After seven years’ absence, The Perfect Fool was back on the air last week. This time Ed Wynn’s giggle and lisp, his affectionate idiocy were selling milk (Borden) instead of gasoline (Texaco), as King Bubbles of Happy Island (Blue Network, Fri., 7 p.m., E.W.T.), where refugees from Worry Park (“Step Mournfully, Please”) play make-believe. Though his new program is heavy-laden with Elsie the Cow, singers of both sexes and commercials which are part of the plot, Ed Wynn manages, as he has for 42 years of show business, to make the show entirely his own.
Happy Island is Wynn’s idea. The Borden Co. pays the comedian $5,000 a week for it. It is produced in full costume, with scenery, because The Perfect Fool, who is anything but a fool, thinks he had better get ready for television. There is no announcer. Wynn, who claims to be the first man in radio to kid the commercials, takes very good care of that role himself.
“What’s the name of it?” he keeps asking as Borden’s name comes into the plot, “I must get the name of it.” He has better luck with the word “homogenized” —”Why, I have an uncle who used to go out every Saturday night to get homogenized.”
“Iz.” Unlike most show people, Ed Wynn did not come up the hard way, and he has been a success from the start. He began as Isaiah Edwin Leopold, son of a rich Philadelphia ladies’ hat manufacturer.
Ed’s gift for convulsing his father’s sales ladies by the way he wore the ladies’ hats made it clear that he was not cut out for the millinery business. His father began to catch on when young Iz (the family nickname) forged his name on an excuse from school to see the doctor. Iz went to the local vaudeville house instead. Father Leopold stormed. Iz threatened to run away— under a pseudonym, to spare the family name. Father Leopold didn’t like that, either. Said he: “If you make a hit, nobody will know you’re my son.”

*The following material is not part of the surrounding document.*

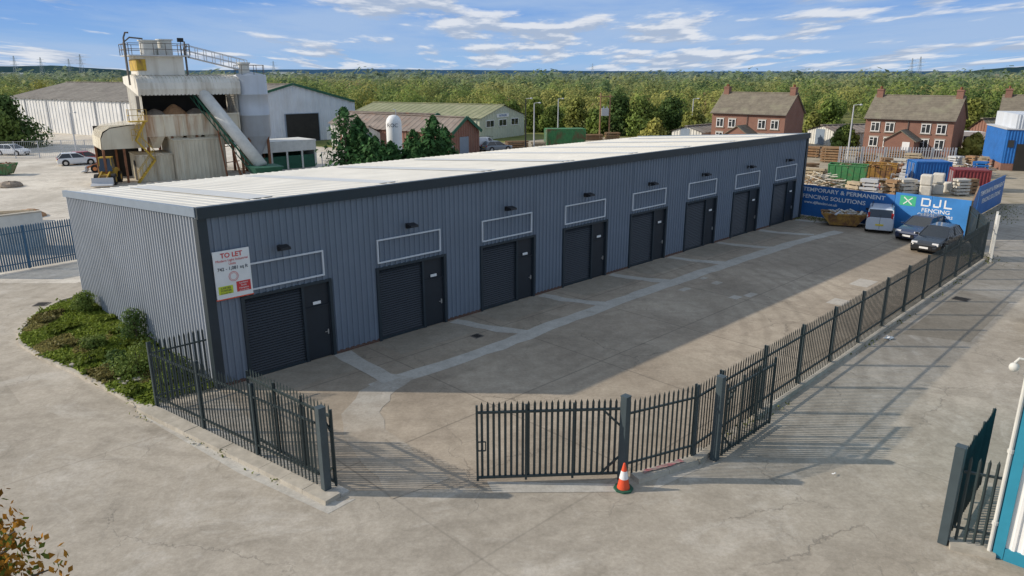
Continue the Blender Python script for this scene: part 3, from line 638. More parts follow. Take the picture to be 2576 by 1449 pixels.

Iz did run away—in August 1902, when he was 16—with a flea-bitten stock company. They gave him his first part: a 70-year-old Methodist minister in a melodrama called Jim Bludsoe.
“So-o-o-o-o.” Before turning 19, Ed Wynn (a separation of his middle name, Edwin) was a headliner at Hammerstein’s. On the side he composed popular tunes. After eleven successful years in vaudeville, Wynn appeared in the Ziegfeld Follies of 1914. The Passing Show of 1916 made him a star. Writing the book, lyrics and music and starring in the Ed Wynn Carnival, The Perfect Fool, and The Grab Bag (1919-1925) made him a millionaire. Thereafter he played in seven more musical shows, all hits, made three so-so movies, and in 1932 became Texaco’s “Fire Chief.”
Wynn has never stopped being deadly serious about his profession. He abhors dirty jokes, knocks himself out trying to please delegations from ladies’ clubs when they turn up at his shows. Radio is not his best medium—he always insists on an actual studio audience—but listeners know the legendary character Wynn has created and react to it. Wynn’s giggle has been with him since he was a small boy. So has his fondness for inventions, like the eleven-foot-four-and-a-half-inch pole for people you can’t touch with a ten-foot pole. His passion for hats, of which he has 800, is as great as Jimmy Durante’s.
His famous “Sooooo” was born on stage in 1931, during the opening night of The Laugh Parade. His mother, who always said “soooo” when lost in her train of thought, was in the front row with some of her old cronies (“the prettiest sight you ever saw”). Toward the end of the show, to give her a special laugh, Wynn parodied her “so-o-o-o-o.”
Offstage, Ed Wynn has had his difficulties. Twice divorced, he says: “For over 25 years my private life has been hell.” One bright spot is his son Keenan’s success in Hollywood. Another is Wynn’s Park Avenue trophy room. Its walls are hung with keys to innumerable cities; appointments as honorary fire chief of hundreds of communities; honorary memberships in the National Association of Power Engineers and the Yale Class of 1924; and a 1934 citation declaring him, along with Franklin D. Roosevelt, Queen Rambai Barni of Siam and Benito Mussolini, one of the world’s ten most charming people. Ed Wynn’s audience would undoubtedly concur. Ed Wynn himself almost does. Says he wistfully: “I am a nice man; really I am.”